++++ Collected material ++++

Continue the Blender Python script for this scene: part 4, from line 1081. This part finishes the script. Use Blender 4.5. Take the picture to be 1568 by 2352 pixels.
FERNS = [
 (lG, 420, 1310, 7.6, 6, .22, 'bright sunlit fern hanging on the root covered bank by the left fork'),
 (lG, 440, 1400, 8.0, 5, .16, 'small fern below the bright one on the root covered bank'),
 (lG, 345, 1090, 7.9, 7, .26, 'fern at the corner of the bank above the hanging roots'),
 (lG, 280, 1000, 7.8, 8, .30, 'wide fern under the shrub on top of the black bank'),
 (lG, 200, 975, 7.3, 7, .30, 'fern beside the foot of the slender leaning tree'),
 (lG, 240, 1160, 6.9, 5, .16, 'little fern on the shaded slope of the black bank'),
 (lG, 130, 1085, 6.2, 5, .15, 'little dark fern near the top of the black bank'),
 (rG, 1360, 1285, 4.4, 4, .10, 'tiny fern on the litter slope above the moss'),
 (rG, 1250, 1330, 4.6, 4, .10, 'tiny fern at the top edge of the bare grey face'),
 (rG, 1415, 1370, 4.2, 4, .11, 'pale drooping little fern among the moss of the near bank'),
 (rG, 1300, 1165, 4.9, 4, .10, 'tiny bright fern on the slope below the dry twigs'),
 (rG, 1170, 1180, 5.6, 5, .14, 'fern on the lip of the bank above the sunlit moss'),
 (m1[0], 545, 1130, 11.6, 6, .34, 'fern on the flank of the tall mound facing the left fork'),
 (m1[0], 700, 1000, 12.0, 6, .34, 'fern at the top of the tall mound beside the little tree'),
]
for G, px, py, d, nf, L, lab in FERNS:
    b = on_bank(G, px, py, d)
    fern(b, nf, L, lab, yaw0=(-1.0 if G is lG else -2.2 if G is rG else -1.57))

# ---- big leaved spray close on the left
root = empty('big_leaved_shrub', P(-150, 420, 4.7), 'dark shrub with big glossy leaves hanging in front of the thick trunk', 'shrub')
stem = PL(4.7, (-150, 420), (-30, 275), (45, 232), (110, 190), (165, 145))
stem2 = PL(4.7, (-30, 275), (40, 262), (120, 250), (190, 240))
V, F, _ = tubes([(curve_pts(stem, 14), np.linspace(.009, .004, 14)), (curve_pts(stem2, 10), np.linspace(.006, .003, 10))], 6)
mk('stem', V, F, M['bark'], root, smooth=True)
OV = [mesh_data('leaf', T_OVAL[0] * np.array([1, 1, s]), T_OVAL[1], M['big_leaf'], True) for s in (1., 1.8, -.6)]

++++

Everything from the first line of the material through the line containing "fern(b, nf, L, lab, yaw0=(-1.0" is to be printed exactly; lines after that are to be left out.

▶ Full response
Continue the Blender Python script for this scene: part 4, from line 1081. This part finishes the script. Use Blender 4.5. Take the picture to be 1568 by 2352 pixels.
FERNS = [
 (lG, 420, 1310, 7.6, 6, .22, 'bright sunlit fern hanging on the root covered bank by the left fork'),
 (lG, 440, 1400, 8.0, 5, .16, 'small fern below the bright one on the root covered bank'),
 (lG, 345, 1090, 7.9, 7, .26, 'fern at the corner of the bank above the hanging roots'),
 (lG, 280, 1000, 7.8, 8, .30, 'wide fern under the shrub on top of the black bank'),
 (lG, 200, 975, 7.3, 7, .30, 'fern beside the foot of the slender leaning tree'),
 (lG, 240, 1160, 6.9, 5, .16, 'little fern on the shaded slope of the black bank'),
 (lG, 130, 1085, 6.2, 5, .15, 'little dark fern near the top of the black bank'),
 (rG, 1360, 1285, 4.4, 4, .10, 'tiny fern on the litter slope above the moss'),
 (rG, 1250, 1330, 4.6, 4, .10, 'tiny fern at the top edge of the bare grey face'),
 (rG, 1415, 1370, 4.2, 4, .11, 'pale drooping little fern among the moss of the near bank'),
 (rG, 1300, 1165, 4.9, 4, .10, 'tiny bright fern on the slope below the dry twigs'),
 (rG, 1170, 1180, 5.6, 5, .14, 'fern on the lip of the bank above the sunlit moss'),
 (m1[0], 545, 1130, 11.6, 6, .34, 'fern on the flank of the tall mound facing the left fork'),
 (m1[0], 700, 1000, 12.0, 6, .34, 'fern at the top of the tall mound beside the little tree'),
]
for G, px, py, d, nf, L, lab in FERNS:
    b = on_bank(G, px, py, d)
    fern(b, nf, L, lab, yaw0=(-1.0 if G is lG else -2.2 if G is rG else -1.57))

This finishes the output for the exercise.